Il risparmio diretto si avrebbe acquistando in nero, alimentando le filiere “esenti-Iva” gestite dalle organizzazioni criminali (da Nord a Sud, senza eccezioni geografiche): eludendo tutti i controlli (non ultime le limitazioni all'uso del contante) creano un monopolio e posizioni dominanti, dalla produzione fino alla vendita al dettaglio (con la proliferazione di camion agli angoli delle strade). In poco tempo, assisteremo alla chiusura di molti negozi, e conseguente peggioramento delle condizioni di lavoro ed aumento della disoccupazione.

Il “prezzo basso” porterebbe oltretutto alla riduzione della qualità dei prodotti, con – nel mediolungo termine - un aumento dei costi del servizio sanitario nazionale, a causa del peggioramento della qualità di vita (si pensi solamente all'esperienza della terra dei fuochi). Quindi, oltre ad un aumento della evasione fiscale e dei costi, manderemmo in fumo la tracciabilità dei prodotti, le strategie di innovazione e ricerca (andando contro le politiche europee!).

Piuttosto che puntare sull'aumento delle aliquote Iva, avrebbe più senso tornare al concetto originario e più vero di spending review: l'ottimizzazione delle risorse pubbliche, non come mero “taglio dei costi”, ma come alleggerimento e velocizzazione delle procedure per un aumento della produttività economica e sociale, in un quadro più ampio di un sistema premiante per quanti con buona volontà ed onestà ogni giorno tentano (a fatica) di mantenere le posizioni e l'occupazione. In questo momento storico bisogna dare agli italiani un piano virtuoso di appetibilità per restare e per contribuire ad uscire dalla crisi, non di certo l'ennesima botta, che innesca prevalentemente circoli viziosi.

Probabilmente, la matematica dei bilanci offre formule che – a bocce ferme – prospettano un risultato positivo. Non basta per risolvere i problemi che gli istituti di statistica introducano le attività illecite nel calcolo del Pil: è un falso in bilancio, solo una asimmetria informativa.

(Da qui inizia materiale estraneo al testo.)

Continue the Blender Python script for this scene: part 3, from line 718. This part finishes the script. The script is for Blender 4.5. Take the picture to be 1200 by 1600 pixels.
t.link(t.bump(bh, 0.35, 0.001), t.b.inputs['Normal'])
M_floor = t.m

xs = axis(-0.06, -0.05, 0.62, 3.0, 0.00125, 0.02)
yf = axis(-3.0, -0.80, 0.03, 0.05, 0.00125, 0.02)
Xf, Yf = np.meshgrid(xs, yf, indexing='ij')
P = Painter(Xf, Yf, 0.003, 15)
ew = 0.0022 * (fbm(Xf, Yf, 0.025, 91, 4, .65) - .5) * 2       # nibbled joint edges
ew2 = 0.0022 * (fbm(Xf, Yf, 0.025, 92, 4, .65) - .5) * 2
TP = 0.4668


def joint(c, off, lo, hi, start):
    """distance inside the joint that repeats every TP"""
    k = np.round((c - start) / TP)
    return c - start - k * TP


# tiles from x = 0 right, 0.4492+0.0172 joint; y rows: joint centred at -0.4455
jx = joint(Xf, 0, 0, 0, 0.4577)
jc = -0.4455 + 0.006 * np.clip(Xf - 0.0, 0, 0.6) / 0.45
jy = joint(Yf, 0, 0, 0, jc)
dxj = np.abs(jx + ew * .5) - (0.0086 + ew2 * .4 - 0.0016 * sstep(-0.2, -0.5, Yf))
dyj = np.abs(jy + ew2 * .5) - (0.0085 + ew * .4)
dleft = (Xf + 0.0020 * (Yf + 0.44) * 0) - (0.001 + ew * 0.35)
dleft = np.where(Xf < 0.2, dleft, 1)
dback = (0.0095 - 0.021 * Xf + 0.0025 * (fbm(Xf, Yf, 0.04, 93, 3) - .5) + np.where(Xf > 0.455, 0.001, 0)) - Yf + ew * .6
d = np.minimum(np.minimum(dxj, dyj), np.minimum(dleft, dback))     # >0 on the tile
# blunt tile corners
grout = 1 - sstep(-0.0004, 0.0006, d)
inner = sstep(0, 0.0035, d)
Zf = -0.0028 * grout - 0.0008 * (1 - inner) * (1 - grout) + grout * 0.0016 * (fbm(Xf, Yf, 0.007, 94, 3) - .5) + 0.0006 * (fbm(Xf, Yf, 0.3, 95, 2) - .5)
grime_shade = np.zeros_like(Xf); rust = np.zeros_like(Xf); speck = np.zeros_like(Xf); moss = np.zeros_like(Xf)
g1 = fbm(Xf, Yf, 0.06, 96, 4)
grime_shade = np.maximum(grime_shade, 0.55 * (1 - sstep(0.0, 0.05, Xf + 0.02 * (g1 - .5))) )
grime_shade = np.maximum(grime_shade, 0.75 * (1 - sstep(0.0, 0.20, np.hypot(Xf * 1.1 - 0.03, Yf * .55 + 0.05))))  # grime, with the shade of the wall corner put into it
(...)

I cittadini non sono numeri o fattori: sono persone umane “variabili”, di cui è più semplice comprenderne il valore… solo cambiando punto di vista.

Il Cardinal Ravasi - qualche anno fa - disse che bisogna avere il coraggio di tendere verso l'utopia, perché oggigiorno, appiattiti dall'emergenza, cerchiamo di correggere e di modificare quanto già esiste, senza fare perno sulla capacità di creare ed innovare.